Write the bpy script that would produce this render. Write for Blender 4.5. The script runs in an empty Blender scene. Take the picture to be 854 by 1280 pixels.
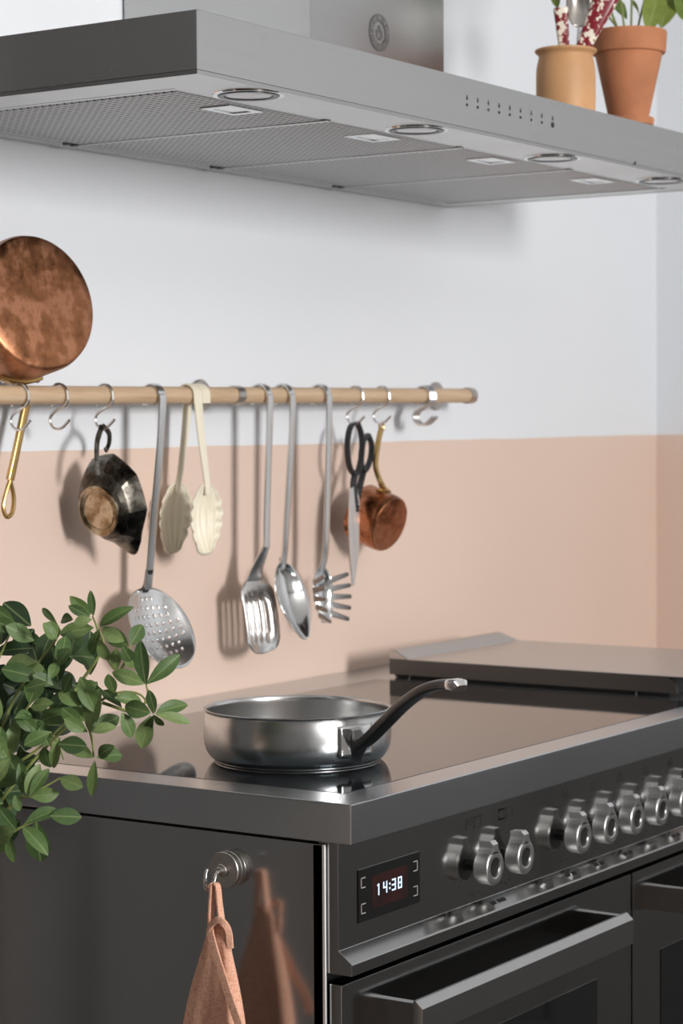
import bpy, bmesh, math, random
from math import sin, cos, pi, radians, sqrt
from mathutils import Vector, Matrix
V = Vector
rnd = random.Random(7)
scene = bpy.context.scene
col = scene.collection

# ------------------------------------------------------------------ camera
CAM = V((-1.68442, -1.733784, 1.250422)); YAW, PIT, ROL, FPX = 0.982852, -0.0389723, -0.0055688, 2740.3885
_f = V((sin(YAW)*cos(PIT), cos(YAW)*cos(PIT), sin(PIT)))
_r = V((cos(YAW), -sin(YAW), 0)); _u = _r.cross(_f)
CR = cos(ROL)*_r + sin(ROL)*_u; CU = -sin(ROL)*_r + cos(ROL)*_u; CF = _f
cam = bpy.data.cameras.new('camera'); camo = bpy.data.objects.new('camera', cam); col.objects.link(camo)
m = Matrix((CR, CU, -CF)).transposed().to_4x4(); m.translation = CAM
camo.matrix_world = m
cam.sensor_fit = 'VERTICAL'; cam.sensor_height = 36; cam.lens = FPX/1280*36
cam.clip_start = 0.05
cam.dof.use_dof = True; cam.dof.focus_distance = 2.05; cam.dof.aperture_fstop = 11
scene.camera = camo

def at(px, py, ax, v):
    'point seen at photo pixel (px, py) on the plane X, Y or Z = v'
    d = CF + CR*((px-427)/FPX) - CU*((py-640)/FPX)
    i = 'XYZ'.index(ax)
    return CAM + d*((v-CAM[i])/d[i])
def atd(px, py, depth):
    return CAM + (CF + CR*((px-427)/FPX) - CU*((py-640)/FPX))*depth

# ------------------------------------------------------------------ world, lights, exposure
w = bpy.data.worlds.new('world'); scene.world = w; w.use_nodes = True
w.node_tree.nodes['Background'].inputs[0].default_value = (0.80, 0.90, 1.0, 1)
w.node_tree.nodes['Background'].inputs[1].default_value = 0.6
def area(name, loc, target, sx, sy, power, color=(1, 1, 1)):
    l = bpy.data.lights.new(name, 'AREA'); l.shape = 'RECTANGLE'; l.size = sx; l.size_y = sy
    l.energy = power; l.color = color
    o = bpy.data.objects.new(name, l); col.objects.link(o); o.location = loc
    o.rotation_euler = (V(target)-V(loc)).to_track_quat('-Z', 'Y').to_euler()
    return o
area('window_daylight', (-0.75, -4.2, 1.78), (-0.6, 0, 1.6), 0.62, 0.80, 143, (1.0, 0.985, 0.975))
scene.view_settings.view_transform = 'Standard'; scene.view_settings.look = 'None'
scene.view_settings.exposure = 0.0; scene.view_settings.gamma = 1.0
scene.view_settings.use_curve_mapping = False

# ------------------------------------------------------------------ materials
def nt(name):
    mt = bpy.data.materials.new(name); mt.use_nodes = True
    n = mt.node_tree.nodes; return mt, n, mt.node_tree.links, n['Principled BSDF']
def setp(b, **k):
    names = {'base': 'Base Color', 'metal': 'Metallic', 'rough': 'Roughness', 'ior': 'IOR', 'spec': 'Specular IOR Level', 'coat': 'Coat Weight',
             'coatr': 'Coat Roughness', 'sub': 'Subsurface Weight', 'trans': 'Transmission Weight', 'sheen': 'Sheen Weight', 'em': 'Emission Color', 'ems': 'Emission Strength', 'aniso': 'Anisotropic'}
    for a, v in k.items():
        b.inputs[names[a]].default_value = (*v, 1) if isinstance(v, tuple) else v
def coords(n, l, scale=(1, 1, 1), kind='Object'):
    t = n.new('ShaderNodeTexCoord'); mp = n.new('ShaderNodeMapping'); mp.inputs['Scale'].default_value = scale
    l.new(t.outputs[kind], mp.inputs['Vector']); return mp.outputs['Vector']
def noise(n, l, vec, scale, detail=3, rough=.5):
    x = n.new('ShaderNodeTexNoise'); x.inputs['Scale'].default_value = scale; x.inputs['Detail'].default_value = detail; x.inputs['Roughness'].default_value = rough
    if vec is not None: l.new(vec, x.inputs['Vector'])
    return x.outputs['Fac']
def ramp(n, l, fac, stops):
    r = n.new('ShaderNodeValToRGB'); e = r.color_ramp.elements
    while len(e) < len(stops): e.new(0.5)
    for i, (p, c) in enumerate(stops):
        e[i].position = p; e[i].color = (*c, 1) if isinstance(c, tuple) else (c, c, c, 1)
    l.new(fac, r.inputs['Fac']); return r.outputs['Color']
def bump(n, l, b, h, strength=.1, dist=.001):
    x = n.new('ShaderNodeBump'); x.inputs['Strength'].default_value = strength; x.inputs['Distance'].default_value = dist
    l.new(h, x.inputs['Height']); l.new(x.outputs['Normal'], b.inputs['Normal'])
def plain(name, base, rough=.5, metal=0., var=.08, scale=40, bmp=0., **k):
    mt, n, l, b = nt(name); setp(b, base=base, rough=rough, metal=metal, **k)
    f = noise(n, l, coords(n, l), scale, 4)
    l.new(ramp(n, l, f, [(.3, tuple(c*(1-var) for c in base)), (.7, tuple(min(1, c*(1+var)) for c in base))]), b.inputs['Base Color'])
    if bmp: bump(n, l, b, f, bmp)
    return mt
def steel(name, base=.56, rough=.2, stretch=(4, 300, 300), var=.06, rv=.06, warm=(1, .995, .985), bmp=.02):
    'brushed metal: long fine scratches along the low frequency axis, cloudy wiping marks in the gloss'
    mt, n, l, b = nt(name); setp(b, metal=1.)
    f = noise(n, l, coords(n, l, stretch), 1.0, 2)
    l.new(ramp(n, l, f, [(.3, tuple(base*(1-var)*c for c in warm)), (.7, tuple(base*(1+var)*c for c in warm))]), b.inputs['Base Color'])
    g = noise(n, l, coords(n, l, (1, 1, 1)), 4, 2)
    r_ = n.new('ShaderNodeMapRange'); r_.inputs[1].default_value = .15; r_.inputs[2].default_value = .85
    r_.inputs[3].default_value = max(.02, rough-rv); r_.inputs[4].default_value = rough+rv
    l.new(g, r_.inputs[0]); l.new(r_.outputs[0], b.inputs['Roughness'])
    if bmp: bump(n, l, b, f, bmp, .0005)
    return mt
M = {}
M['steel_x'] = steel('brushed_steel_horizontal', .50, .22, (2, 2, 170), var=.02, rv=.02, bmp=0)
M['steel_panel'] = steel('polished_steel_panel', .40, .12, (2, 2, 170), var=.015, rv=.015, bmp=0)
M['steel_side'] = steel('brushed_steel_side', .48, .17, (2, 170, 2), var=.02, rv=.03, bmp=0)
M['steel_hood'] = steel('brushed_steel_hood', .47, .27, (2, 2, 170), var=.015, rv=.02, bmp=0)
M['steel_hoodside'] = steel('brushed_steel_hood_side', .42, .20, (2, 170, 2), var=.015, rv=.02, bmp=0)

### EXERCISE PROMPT
Transcribe the opening line of the listing above, please, and every line after it through the line with "return CAM + (CF", word for word, without pictures.

### CORRECT ANSWER
Write the bpy script that would produce this render. Write for Blender 4.5. The script runs in an empty Blender scene. Take the picture to be 854 by 1280 pixels.
import bpy, bmesh, math, random
from math import sin, cos, pi, radians, sqrt
from mathutils import Vector, Matrix
V = Vector
rnd = random.Random(7)
scene = bpy.context.scene
col = scene.collection

# ------------------------------------------------------------------ camera
CAM = V((-1.68442, -1.733784, 1.250422)); YAW, PIT, ROL, FPX = 0.982852, -0.0389723, -0.0055688, 2740.3885
_f = V((sin(YAW)*cos(PIT), cos(YAW)*cos(PIT), sin(PIT)))
_r = V((cos(YAW), -sin(YAW), 0)); _u = _r.cross(_f)
CR = cos(ROL)*_r + sin(ROL)*_u; CU = -sin(ROL)*_r + cos(ROL)*_u; CF = _f
cam = bpy.data.cameras.new('camera'); camo = bpy.data.objects.new('camera', cam); col.objects.link(camo)
m = Matrix((CR, CU, -CF)).transposed().to_4x4(); m.translation = CAM
camo.matrix_world = m
cam.sensor_fit = 'VERTICAL'; cam.sensor_height = 36; cam.lens = FPX/1280*36
cam.clip_start = 0.05
cam.dof.use_dof = True; cam.dof.focus_distance = 2.05; cam.dof.aperture_fstop = 11
scene.camera = camo

def at(px, py, ax, v):
    'point seen at photo pixel (px, py) on the plane X, Y or Z = v'
    d = CF + CR*((px-427)/FPX) - CU*((py-640)/FPX)
    i = 'XYZ'.index(ax)
    return CAM + d*((v-CAM[i])/d[i])
def atd(px, py, depth):
    return CAM + (CF + CR*((px-427)/FPX) - CU*((py-640)/FPX))*depth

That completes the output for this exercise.